Apakah program BNN menarik? Untuk Alamsyah yang tinggal di pedalaman Aceh Besar, dan tidak bersedia ditulis nama aslinya untuk artikel ini, jawabannya tidak. Dia memang sudah berhenti menanam ganja tiga tahun lalu, tapi bukan karena tawaran aparat. Lelaki 35 tahun itu meninggalkan ganja lantaran ditipu oleh pemodal dan tak mendapatkan apapun dari hasil keringatnya.
“Rata-rata yang menanam ganja di sini pasca-damai sejak 2005 ke atas, lantaran dimodali oleh orang dan dijanjikan dengan banyak uang, karena di sini masyarakatnya hidup sepenuh dari hasil kebun,” kata Alamsyah. “Saya sempat dua kali panen, sekali dikasih uang setengah dari hasil kami dapatkan dan digunakan untuk modal. Lalu panen sekali lagi, dia kabur dengan membawa ganja tak nampak lagi batang hidungnya.”
Orang yang menipu itu adalah kawan dari luar Aceh. Awalnya dia mengirim modal sebesar Rp5 juta, untuk menanam ganja. Alamsyah sibuk mencari lahan di gunung seluas 5 hektare.
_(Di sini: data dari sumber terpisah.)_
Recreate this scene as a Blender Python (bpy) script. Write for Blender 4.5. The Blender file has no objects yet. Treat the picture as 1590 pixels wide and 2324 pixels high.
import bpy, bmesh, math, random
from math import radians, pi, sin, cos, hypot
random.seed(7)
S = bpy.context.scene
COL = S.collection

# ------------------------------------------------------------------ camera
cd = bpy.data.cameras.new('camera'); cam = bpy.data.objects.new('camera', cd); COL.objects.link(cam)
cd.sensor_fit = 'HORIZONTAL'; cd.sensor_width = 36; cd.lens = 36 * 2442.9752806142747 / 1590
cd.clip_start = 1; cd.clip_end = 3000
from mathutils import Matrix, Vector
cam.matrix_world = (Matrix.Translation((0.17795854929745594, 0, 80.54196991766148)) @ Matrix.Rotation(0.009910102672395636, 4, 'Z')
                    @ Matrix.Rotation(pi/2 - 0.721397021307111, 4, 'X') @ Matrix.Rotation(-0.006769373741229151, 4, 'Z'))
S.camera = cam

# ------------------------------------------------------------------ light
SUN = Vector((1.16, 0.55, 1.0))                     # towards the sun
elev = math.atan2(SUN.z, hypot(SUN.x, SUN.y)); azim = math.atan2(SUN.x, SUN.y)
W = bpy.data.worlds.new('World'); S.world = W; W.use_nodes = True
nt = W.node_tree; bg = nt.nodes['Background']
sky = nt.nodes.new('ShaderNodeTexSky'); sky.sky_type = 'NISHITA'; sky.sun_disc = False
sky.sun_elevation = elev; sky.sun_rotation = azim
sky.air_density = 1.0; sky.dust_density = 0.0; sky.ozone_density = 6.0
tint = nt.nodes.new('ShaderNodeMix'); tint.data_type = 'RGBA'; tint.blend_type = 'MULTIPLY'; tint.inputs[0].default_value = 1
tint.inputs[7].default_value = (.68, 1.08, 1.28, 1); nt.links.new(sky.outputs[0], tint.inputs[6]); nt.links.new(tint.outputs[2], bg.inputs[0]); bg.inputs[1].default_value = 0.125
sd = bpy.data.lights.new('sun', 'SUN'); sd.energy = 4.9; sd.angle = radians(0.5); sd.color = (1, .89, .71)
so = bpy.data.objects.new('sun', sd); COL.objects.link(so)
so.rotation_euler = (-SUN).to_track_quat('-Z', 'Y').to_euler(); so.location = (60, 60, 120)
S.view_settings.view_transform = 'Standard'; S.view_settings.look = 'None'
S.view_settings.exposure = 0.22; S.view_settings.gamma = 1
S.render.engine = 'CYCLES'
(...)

Hasil panen sebanyak 500 kilogram dia percayakan begitu saja kepada sosok yang memodalinya.
“Ganja diambil di pinggir hutan. Setelah diambil orang suruhannya, dia tak bisa dihubungi dan ganjapun hilang,” kata Alamsyah.
Menurut Alamsyah, keputusan tidak menanam lebih karena alasan pribadi trauma ditipu. Bukan karena takut melanggar hukum. Dia mengaku tahu ada yang masih membudidayakan ganja sampai sekarang dan kemungkinan meraup untung. Untuk mengelabui endusan aparat, petani menanam cabai sebagai kedok, sedangkan ganja ditempatkan tersembunyi di tengah. “Sehingga kita kasih tahu pada orang desa, pergi ke gunung untuk tanam cabai.”
Upaya pemerintah Indonesia terus memerangi ganja belum akan berakhir, setidaknya menurut BNN. Sekalipun kebijakan progresif mulai diambil oleh Thailand pada 2018 untuk melegalkan penelitian dan aplikasi produk olahan cannabis untuk kepentingan medis. Tak ada tanda-tanda pula budidaya ganja sepenuhnya bisa hilang dari Bumi Aceh.
Alamsyah memang memilih berhenti. Dia fokus menanam padi. Tapi bagi mereka yang masih merasakan keuntungan, risiko akan terus diambil.
“Hingga sekarang ganja masih banyak ditemui di gunung,” imbuhnya, “kita saja tak tahu siapa yang tanam, walaupun kita tinggal di dekatnya.”